» What you should do
Copy exactly the lines from the start of the data below through the one that carries "b.beam(p + o_, q + o_, tk, fl, face)", and only those.

··· Provided material

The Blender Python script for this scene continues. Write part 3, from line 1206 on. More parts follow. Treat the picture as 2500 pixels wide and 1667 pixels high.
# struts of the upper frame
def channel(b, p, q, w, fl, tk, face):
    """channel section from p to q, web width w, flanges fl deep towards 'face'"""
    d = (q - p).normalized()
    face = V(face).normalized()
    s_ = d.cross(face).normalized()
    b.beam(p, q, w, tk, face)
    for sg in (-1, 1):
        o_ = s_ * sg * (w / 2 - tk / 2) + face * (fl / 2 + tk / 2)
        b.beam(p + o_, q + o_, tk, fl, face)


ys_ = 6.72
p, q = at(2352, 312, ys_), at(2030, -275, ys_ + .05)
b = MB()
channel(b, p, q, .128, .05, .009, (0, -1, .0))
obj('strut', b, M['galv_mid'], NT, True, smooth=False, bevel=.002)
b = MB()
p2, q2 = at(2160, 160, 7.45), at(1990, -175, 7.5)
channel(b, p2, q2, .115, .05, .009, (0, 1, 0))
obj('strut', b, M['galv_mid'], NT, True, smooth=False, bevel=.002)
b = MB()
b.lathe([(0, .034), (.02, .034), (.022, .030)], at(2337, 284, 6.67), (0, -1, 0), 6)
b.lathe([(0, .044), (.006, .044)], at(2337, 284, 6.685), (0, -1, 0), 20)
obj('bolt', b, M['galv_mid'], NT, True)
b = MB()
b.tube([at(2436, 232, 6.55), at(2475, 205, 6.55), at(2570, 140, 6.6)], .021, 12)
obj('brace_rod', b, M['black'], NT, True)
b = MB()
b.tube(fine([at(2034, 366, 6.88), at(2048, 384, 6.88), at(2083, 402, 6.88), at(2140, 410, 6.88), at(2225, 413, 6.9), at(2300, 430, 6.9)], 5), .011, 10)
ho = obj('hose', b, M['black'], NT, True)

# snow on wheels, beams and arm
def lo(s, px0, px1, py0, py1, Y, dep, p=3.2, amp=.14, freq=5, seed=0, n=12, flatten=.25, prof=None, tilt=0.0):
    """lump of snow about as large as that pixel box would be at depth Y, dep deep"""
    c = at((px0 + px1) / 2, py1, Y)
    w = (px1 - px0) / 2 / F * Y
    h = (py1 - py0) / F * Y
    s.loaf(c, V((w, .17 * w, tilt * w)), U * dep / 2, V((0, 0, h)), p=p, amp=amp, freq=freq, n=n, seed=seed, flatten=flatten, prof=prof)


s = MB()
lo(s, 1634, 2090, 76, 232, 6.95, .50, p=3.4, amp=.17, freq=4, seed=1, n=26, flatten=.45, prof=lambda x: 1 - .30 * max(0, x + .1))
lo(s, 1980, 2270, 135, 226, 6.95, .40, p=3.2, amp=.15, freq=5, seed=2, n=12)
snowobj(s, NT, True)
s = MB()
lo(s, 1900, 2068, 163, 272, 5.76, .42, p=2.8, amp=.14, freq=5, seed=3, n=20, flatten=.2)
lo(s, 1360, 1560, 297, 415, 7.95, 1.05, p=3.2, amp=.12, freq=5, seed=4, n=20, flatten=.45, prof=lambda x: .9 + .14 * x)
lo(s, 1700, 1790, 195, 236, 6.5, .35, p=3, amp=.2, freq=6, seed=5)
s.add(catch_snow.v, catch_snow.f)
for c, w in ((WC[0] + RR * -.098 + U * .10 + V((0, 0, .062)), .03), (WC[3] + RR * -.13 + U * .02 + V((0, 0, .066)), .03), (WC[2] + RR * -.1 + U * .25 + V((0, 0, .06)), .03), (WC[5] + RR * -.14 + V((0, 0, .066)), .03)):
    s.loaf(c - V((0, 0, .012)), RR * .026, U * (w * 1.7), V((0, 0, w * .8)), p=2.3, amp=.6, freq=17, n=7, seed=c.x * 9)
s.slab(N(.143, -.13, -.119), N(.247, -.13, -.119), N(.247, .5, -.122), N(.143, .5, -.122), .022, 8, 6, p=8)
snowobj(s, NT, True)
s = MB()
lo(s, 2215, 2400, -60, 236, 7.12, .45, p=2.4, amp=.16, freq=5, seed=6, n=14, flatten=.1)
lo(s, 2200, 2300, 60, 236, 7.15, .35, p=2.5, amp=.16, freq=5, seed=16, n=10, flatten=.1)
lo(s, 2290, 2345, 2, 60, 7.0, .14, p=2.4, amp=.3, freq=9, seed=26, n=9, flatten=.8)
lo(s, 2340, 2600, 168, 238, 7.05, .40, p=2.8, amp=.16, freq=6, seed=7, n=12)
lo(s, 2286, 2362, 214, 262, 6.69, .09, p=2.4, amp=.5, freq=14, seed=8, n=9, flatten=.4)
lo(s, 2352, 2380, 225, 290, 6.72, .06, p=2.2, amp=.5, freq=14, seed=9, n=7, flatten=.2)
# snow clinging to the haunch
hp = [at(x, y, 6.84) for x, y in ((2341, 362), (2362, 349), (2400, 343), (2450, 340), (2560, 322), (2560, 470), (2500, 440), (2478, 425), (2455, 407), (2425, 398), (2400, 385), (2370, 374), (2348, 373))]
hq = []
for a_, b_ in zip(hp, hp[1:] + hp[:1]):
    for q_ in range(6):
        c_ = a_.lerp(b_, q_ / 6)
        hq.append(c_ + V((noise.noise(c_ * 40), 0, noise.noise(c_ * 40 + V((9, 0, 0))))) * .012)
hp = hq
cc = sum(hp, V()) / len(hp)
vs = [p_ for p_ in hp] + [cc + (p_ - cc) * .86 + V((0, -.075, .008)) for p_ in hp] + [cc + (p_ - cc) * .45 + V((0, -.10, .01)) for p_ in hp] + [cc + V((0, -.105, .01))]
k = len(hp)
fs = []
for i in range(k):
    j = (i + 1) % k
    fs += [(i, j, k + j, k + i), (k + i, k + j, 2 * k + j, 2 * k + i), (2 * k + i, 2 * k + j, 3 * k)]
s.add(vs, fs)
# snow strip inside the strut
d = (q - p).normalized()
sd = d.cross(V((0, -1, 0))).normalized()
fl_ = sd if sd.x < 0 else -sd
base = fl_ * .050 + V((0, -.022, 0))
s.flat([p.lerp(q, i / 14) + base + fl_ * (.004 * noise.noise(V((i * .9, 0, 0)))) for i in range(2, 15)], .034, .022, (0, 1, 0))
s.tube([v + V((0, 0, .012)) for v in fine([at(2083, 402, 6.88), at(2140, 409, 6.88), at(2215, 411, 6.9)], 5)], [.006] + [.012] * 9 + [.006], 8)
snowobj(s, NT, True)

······

» Answer for the task
The Blender Python script for this scene continues. Write part 3, from line 1206 on. More parts follow. Treat the picture as 2500 pixels wide and 1667 pixels high.
# struts of the upper frame
def channel(b, p, q, w, fl, tk, face):
    """channel section from p to q, web width w, flanges fl deep towards 'face'"""
    d = (q - p).normalized()
    face = V(face).normalized()
    s_ = d.cross(face).normalized()
    b.beam(p, q, w, tk, face)
    for sg in (-1, 1):
        o_ = s_ * sg * (w / 2 - tk / 2) + face * (fl / 2 + tk / 2)
        b.beam(p + o_, q + o_, tk, fl, face)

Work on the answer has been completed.